And then I wrote...

by Dick Schilling, Editor Emeritus

... that this column will appear in the April Fools’ Day edition, but as I look outside this Monday morning after the heaviest snowfall of the season, at the end of the week when the spring season began, I think maybe this is the fools’ day joke!
And I hope some recent reading I have been doing is a joke, too.
Russian novelist Dostoevski wrote something to the effect that humans tend to reject their prophets, and while the authors of the works do not claim the gift of prophecy, the works themselves appear to be all too prophetic.
I recently finished reading Glenn Beck’s Agenda 21. Many rejected Beck at the height of his popularity as being a right wing kook, but I always remember he was the one who foresaw the drive to re-establish the Moslem caliphate a decade or more before anyone else did.

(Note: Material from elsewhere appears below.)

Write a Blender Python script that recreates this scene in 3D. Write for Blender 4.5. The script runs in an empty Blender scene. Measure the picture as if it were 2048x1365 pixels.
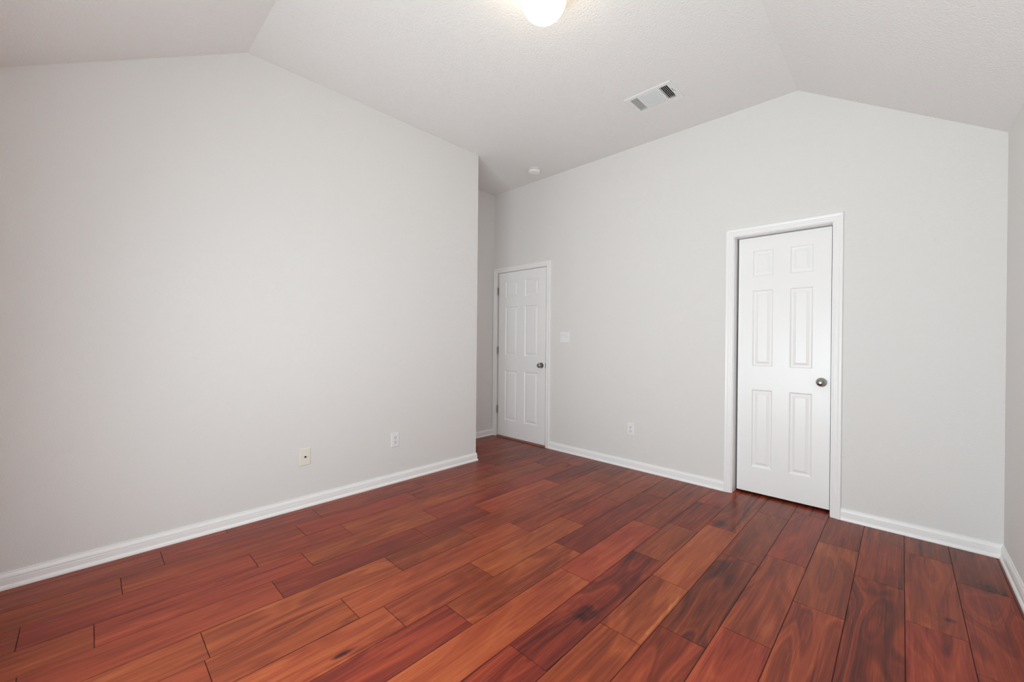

Title of his new work, published in 2012 by divisions of Simon & Schuster, refers to the United Nations agenda plank with that number, unveiled at the 1992 Earth Summit. The gist of it would put the U.N. in charge of regulating pretty much everything humans do, effectively doing away with modern civilization.
Beck follows people through daily living, with some of the older members of the family still remembering “the way it used to be,” when they still had some freedoms.
I am in the midst of reading the second book, The Profession, by Steven Pressfield, published by Crown in 2011.
The story picks up action in the Middle East in the year 2032, really not that far into the future.
Since I started the book, the administration’s possible abandonment of the only democracy in the region, Israel, and America’s hasty fleeing of Yemen have been in the news. A year ago, Pres. Obama declared Yemen a success in his strategy. It is getting hard to recognize the players in that area without a scorecard. It’s the Houthis in Yemen. And there are such as Hamas, Hezbollah, al-Oaeda. el-Shabbat around in one or more countries. And always the religious war between the Shia and Sunni.
It’s even hard to remember which nation is which. Saudi Arabia is sort of in the middle. But is it Yemen or Oman to the southeast? Is it Iran or Iraq that is directly north? Lebanon and Syria are north of Israel and Jordan east, right?
In Pressfield’s 2032, it makes no difference, since tribal groups and oil companies have all but obliterated national boundaries, and are enemies on the battlefields using some weapons not invented yet here in 2015. And while the tribal chieftains have armies of sorts, they are not loyalists. And the oil companies employ all mercenaries, mostly veterans of past (then) wars in the Middle East.
I can hardly wait to see how it ends.
Or perhaps it never does, which seems a likely story.